## begin DATA PROVIDED

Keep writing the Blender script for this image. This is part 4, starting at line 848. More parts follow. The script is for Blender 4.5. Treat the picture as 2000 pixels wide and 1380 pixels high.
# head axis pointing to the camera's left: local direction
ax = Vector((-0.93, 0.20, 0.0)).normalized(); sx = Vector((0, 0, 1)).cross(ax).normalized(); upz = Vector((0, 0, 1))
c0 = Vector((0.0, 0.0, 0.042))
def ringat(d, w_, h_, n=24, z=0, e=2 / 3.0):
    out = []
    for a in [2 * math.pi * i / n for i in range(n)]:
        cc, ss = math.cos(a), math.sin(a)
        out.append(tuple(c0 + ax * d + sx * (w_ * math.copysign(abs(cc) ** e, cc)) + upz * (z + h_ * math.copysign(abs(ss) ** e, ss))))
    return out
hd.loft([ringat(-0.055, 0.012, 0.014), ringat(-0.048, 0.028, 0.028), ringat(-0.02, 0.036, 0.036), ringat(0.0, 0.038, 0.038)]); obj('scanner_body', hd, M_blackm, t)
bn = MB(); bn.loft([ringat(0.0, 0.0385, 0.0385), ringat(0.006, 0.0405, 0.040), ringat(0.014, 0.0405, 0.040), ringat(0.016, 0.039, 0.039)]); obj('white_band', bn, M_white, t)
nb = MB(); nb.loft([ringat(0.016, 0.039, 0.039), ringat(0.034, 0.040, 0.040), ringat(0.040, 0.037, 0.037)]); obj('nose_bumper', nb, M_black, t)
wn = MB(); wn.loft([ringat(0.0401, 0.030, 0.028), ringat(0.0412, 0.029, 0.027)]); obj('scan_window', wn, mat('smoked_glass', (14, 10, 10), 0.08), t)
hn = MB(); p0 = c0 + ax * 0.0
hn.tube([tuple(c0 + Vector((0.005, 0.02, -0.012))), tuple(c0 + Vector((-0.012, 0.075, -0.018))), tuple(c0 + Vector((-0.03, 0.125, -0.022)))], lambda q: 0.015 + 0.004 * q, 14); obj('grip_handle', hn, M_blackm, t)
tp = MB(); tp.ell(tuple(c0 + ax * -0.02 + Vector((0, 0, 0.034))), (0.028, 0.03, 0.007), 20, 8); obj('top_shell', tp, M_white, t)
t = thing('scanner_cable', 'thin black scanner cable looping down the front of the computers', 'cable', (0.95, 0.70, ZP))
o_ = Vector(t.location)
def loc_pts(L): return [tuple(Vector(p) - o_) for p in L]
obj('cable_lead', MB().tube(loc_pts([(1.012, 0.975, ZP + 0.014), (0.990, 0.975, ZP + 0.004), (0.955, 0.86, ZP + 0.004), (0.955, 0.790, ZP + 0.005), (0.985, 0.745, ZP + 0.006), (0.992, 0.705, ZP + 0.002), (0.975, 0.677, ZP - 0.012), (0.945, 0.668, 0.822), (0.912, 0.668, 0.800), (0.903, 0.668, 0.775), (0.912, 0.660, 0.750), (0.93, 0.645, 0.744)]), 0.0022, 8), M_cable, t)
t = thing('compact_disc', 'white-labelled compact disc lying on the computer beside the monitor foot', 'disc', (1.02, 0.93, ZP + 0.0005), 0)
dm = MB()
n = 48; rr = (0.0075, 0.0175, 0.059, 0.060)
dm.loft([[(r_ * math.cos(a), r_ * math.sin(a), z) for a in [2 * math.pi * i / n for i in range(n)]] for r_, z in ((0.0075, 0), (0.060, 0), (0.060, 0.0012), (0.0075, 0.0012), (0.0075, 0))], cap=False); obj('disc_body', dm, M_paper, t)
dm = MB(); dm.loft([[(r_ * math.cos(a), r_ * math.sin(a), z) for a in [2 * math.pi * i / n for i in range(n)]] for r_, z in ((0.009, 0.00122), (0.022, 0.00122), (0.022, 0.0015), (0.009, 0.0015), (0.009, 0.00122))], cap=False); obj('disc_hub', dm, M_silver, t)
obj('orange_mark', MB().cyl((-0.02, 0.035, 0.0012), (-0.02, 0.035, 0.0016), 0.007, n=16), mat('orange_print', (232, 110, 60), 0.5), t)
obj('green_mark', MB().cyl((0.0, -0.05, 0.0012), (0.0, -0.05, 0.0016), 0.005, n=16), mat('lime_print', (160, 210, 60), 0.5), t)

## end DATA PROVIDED

WORK TO DO: Quote each line of the data above exactly as written.

EXERCISE OUTPUT:
Keep writing the Blender script for this image. This is part 4, starting at line 848. More parts follow. The script is for Blender 4.5. Treat the picture as 2000 pixels wide and 1380 pixels high.
# head axis pointing to the camera's left: local direction
ax = Vector((-0.93, 0.20, 0.0)).normalized(); sx = Vector((0, 0, 1)).cross(ax).normalized(); upz = Vector((0, 0, 1))
c0 = Vector((0.0, 0.0, 0.042))
def ringat(d, w_, h_, n=24, z=0, e=2 / 3.0):
    out = []
    for a in [2 * math.pi * i / n for i in range(n)]:
        cc, ss = math.cos(a), math.sin(a)
        out.append(tuple(c0 + ax * d + sx * (w_ * math.copysign(abs(cc) ** e, cc)) + upz * (z + h_ * math.copysign(abs(ss) ** e, ss))))
    return out
hd.loft([ringat(-0.055, 0.012, 0.014), ringat(-0.048, 0.028, 0.028), ringat(-0.02, 0.036, 0.036), ringat(0.0, 0.038, 0.038)]); obj('scanner_body', hd, M_blackm, t)
bn = MB(); bn.loft([ringat(0.0, 0.0385, 0.0385), ringat(0.006, 0.0405, 0.040), ringat(0.014, 0.0405, 0.040), ringat(0.016, 0.039, 0.039)]); obj('white_band', bn, M_white, t)
nb = MB(); nb.loft([ringat(0.016, 0.039, 0.039), ringat(0.034, 0.040, 0.040), ringat(0.040, 0.037, 0.037)]); obj('nose_bumper', nb, M_black, t)
wn = MB(); wn.loft([ringat(0.0401, 0.030, 0.028), ringat(0.0412, 0.029, 0.027)]); obj('scan_window', wn, mat('smoked_glass', (14, 10, 10), 0.08), t)
hn = MB(); p0 = c0 + ax * 0.0
hn.tube([tuple(c0 + Vector((0.005, 0.02, -0.012))), tuple(c0 + Vector((-0.012, 0.075, -0.018))), tuple(c0 + Vector((-0.03, 0.125, -0.022)))], lambda q: 0.015 + 0.004 * q, 14); obj('grip_handle', hn, M_blackm, t)
tp = MB(); tp.ell(tuple(c0 + ax * -0.02 + Vector((0, 0, 0.034))), (0.028, 0.03, 0.007), 20, 8); obj('top_shell', tp, M_white, t)
t = thing('scanner_cable', 'thin black scanner cable looping down the front of the computers', 'cable', (0.95, 0.70, ZP))
o_ = Vector(t.location)
def loc_pts(L): return [tuple(Vector(p) - o_) for p in L]
obj('cable_lead', MB().tube(loc_pts([(1.012, 0.975, ZP + 0.014), (0.990, 0.975, ZP + 0.004), (0.955, 0.86, ZP + 0.004), (0.955, 0.790, ZP + 0.005), (0.985, 0.745, ZP + 0.006), (0.992, 0.705, ZP + 0.002), (0.975, 0.677, ZP - 0.012), (0.945, 0.668, 0.822), (0.912, 0.668, 0.800), (0.903, 0.668, 0.775), (0.912, 0.660, 0.750), (0.93, 0.645, 0.744)]), 0.0022, 8), M_cable, t)
t = thing('compact_disc', 'white-labelled compact disc lying on the computer beside the monitor foot', 'disc', (1.02, 0.93, ZP + 0.0005), 0)
dm = MB()
n = 48; rr = (0.0075, 0.0175, 0.059, 0.060)
dm.loft([[(r_ * math.cos(a), r_ * math.sin(a), z) for a in [2 * math.pi * i / n for i in range(n)]] for r_, z in ((0.0075, 0), (0.060, 0), (0.060, 0.0012), (0.0075, 0.0012), (0.0075, 0))], cap=False); obj('disc_body', dm, M_paper, t)
dm = MB(); dm.loft([[(r_ * math.cos(a), r_ * math.sin(a), z) for a in [2 * math.pi * i / n for i in range(n)]] for r_, z in ((0.009, 0.00122), (0.022, 0.00122), (0.022, 0.0015), (0.009, 0.0015), (0.009, 0.00122))], cap=False); obj('disc_hub', dm, M_silver, t)
obj('orange_mark', MB().cyl((-0.02, 0.035, 0.0012), (-0.02, 0.035, 0.0016), 0.007, n=16), mat('orange_print', (232, 110, 60), 0.5), t)
obj('green_mark', MB().cyl((0.0, -0.05, 0.0012), (0.0, -0.05, 0.0016), 0.005, n=16), mat('lime_print', (160, 210, 60), 0.5), t)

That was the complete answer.